--- begin Collected material ---

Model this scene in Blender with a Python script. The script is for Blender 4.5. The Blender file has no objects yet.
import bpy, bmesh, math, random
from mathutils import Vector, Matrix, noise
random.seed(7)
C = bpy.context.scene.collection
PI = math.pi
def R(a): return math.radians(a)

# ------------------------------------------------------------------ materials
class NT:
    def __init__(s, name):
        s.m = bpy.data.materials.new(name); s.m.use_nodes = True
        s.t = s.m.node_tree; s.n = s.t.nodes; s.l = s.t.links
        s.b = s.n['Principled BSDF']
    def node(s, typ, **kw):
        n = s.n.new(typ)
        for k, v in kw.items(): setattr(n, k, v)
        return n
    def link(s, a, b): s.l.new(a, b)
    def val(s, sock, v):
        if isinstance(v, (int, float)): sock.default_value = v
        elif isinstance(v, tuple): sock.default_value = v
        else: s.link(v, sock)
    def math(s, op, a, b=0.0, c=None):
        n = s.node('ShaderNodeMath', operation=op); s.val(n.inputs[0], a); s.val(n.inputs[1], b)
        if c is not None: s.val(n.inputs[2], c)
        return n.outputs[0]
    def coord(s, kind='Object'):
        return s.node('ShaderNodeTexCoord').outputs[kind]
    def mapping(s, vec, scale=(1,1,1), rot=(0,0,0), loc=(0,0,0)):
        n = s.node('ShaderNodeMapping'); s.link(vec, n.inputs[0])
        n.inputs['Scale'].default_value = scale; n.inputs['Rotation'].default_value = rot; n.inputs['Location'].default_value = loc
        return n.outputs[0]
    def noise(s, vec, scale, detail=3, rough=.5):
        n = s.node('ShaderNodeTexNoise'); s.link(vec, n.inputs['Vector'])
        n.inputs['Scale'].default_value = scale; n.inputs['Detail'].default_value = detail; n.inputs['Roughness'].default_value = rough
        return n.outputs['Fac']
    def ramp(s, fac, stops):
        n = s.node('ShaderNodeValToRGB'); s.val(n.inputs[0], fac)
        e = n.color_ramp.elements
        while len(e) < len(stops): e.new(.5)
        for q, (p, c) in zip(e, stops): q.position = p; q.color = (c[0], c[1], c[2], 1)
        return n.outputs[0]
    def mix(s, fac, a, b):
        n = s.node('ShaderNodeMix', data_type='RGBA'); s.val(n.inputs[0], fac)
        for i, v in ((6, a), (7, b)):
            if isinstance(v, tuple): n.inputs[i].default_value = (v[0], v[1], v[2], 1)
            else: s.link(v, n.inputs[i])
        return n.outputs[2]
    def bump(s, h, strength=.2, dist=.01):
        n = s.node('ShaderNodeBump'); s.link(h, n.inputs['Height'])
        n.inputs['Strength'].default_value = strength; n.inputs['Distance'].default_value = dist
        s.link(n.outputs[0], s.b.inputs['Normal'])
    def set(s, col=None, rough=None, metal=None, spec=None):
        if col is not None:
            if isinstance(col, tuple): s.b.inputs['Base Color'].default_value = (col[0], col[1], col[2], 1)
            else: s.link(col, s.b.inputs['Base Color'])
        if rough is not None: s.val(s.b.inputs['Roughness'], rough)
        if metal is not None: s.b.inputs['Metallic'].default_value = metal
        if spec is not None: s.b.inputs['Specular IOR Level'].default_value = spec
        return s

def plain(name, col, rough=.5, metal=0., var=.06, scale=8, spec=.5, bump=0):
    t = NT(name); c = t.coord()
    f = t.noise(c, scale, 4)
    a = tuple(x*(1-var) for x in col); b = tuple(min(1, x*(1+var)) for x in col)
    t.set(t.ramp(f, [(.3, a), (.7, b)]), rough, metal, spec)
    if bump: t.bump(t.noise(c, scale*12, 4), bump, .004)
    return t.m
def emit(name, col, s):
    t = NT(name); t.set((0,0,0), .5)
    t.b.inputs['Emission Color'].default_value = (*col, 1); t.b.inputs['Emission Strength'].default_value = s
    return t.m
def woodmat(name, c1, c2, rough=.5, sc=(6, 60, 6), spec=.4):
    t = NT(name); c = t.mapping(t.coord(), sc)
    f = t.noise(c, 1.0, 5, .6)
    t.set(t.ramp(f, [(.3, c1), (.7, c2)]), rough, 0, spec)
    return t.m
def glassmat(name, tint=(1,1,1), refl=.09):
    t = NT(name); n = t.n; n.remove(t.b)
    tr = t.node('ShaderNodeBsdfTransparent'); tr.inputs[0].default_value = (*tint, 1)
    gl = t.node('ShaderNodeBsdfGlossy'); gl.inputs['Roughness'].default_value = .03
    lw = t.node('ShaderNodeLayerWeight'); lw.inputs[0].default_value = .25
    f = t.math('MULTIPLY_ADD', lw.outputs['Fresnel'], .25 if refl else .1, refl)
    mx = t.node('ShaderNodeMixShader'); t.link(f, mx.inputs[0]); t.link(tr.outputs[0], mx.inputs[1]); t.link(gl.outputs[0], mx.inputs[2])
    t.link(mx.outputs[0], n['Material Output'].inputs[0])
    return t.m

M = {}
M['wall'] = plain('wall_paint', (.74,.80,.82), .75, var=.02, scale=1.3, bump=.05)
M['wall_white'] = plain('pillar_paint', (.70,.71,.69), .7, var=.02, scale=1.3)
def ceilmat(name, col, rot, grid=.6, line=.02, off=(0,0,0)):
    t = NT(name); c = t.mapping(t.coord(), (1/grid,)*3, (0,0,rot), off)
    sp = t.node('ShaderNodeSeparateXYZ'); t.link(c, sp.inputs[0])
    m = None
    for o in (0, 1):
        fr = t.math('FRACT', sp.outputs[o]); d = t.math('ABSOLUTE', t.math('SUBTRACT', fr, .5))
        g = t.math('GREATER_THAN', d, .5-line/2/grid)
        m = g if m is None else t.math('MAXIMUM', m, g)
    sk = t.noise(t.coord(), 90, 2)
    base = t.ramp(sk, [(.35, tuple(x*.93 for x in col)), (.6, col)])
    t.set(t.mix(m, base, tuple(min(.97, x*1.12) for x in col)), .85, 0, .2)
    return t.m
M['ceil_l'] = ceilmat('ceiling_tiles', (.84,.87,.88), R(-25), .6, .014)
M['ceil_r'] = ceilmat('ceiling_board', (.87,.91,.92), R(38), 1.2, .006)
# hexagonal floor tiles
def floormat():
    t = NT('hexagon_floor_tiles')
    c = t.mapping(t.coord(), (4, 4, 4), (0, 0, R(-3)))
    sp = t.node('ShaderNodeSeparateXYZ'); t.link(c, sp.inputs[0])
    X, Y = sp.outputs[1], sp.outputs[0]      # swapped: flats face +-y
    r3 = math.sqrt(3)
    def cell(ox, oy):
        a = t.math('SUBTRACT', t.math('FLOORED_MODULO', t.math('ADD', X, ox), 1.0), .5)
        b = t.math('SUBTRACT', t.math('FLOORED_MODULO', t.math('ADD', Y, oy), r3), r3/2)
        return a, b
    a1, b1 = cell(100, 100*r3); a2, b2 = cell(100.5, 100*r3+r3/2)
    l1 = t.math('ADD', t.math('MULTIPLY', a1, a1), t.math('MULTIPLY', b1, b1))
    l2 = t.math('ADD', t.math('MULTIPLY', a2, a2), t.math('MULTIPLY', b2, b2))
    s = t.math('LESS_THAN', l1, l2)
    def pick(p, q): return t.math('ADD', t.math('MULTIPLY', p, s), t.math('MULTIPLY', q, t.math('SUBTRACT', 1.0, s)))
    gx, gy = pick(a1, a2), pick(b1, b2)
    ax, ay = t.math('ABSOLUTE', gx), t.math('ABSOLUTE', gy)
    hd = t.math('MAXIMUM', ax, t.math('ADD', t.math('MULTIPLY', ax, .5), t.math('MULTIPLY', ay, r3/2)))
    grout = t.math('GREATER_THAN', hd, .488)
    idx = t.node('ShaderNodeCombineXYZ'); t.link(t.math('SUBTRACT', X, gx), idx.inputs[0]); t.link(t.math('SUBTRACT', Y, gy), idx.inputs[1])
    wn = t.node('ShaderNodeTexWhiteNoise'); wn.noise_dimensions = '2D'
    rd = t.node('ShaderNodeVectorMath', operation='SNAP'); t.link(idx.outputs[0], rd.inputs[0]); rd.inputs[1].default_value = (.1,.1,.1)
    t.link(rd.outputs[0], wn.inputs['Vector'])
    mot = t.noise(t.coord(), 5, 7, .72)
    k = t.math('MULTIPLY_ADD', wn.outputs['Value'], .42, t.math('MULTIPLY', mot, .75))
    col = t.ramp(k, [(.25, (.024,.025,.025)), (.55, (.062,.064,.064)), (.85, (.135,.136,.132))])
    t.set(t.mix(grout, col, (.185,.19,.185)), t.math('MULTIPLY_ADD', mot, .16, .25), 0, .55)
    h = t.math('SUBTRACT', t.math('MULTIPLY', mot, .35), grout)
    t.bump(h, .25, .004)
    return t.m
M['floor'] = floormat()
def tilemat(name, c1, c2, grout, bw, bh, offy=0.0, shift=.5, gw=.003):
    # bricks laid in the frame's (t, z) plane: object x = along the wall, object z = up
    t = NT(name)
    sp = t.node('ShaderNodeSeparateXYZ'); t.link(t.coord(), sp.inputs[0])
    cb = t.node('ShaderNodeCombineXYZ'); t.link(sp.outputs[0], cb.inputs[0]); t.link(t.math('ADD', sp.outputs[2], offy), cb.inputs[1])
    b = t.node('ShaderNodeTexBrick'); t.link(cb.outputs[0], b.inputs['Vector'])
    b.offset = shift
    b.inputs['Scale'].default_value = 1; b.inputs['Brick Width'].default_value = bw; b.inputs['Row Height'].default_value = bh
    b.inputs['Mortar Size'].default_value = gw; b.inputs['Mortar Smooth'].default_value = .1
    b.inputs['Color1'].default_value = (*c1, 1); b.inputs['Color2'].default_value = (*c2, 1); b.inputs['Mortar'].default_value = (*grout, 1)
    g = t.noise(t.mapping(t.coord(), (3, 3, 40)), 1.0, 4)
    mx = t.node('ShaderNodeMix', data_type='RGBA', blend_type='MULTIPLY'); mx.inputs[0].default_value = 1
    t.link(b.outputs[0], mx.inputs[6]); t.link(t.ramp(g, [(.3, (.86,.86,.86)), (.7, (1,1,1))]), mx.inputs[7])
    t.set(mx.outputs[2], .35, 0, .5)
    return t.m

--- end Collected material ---

#### Written request
Reprint the data above from the opening line to the line holding "def R(a): return math.radians(a)", inclusive, and nothing else.

#### Worked solution
Model this scene in Blender with a Python script. The script is for Blender 4.5. The Blender file has no objects yet.
import bpy, bmesh, math, random
from mathutils import Vector, Matrix, noise
random.seed(7)
C = bpy.context.scene.collection
PI = math.pi
def R(a): return math.radians(a)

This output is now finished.